Harden Your Email Infrastructure
Technical controls matter alongside training. At minimum, implement:
- SPF, DKIM, and DMARC — These email authentication protocols make it harder for attackers to spoof your domain.
- Advanced email filtering — Solutions that analyze URLs, attachments, and sender behavior in real time.
- External email banners — Tag every inbound email from outside your organization with a visible warning. Simple, effective, and often overlooked.
Build an Incident Response Playbook for Phishing
When — not if — someone clicks a phishing link, your team needs a clear, rehearsed response. That playbook should include:
- Immediate credential reset for the compromised account
- Session token revocation
- Mailbox audit log review
- Notification to potentially affected contacts
- Forensic analysis of the phishing email and infrastructure
- Reporting to the FBI IC3 if financial loss or sensitive data is involved
Phishing and Ransomware: The Connection Most People Miss
Here's something I want you to understand clearly: phishing is the front door for ransomware. In a huge percentage of ransomware incidents, the initial access came through a phishing email. The attacker gets credentials, moves laterally through the network, escalates privileges, and then deploys ransomware across every system they can reach.
The Colonial Pipeline attack in 2021. The Change Healthcare breach in 2024. Time and again, the kill chain starts with social engineering. Defending against phishing isn't just about stopping email fraud — it's about preventing the catastrophic downstream attacks that follow initial access.
What Should I Do If I Clicked a Phishing Link?
This is one of the most searched questions related to phishing, so here's a direct answer:
- Disconnect from the network immediately. Wi-Fi off. Ethernet unplugged. This limits any malware's ability to spread or communicate.
- Do not enter any credentials. If you already did, change those passwords from a different, known-clean device right now.
- Report it to your IT or security team immediately. Speed matters. The faster they respond, the more damage they can prevent.
- Enable or verify MFA on the affected account if it wasn't already active.
- Monitor your accounts for unusual activity — especially email forwarding rules, which attackers love to set up silently.

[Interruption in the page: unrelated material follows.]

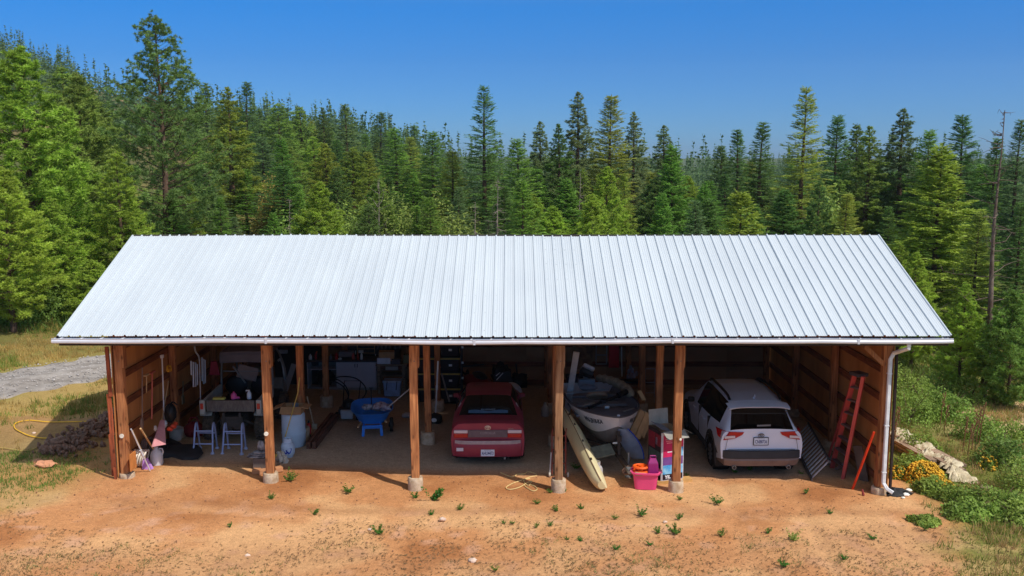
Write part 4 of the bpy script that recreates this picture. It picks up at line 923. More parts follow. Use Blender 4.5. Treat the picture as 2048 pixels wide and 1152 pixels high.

Don't feel ashamed. Report it fast. The employees who cause the most damage aren't the ones who click — they're the ones who click and stay silent for three days.
The Phishing Definition Is Simple. The Defense Requires Commitment.
Phishing is deception at scale. That's the core of it. A threat actor pretends to be someone you trust and gets you to do something you shouldn't. The definition hasn't changed much in twenty years. But the sophistication, the channels, and the consequences have changed enormously.
In 2024, phishing attacks use AI-generated content, deepfake video, real-time MFA bypass tools, and multi-channel social engineering that combines email, SMS, and voice. Defending against them requires a layered approach: technical controls, security awareness training, phishing simulations, zero trust architecture, and a well-rehearsed incident response plan.
Your organization's security posture is only as strong as the person most likely to click. Invest in them. Train them with realistic phishing simulations and comprehensive security awareness education. Build a culture where reporting suspicious messages is rewarded, not punished.
Because the next phishing email headed for your inbox isn't going to look like a scam. It's going to look completely normal. And that's exactly what makes it dangerous.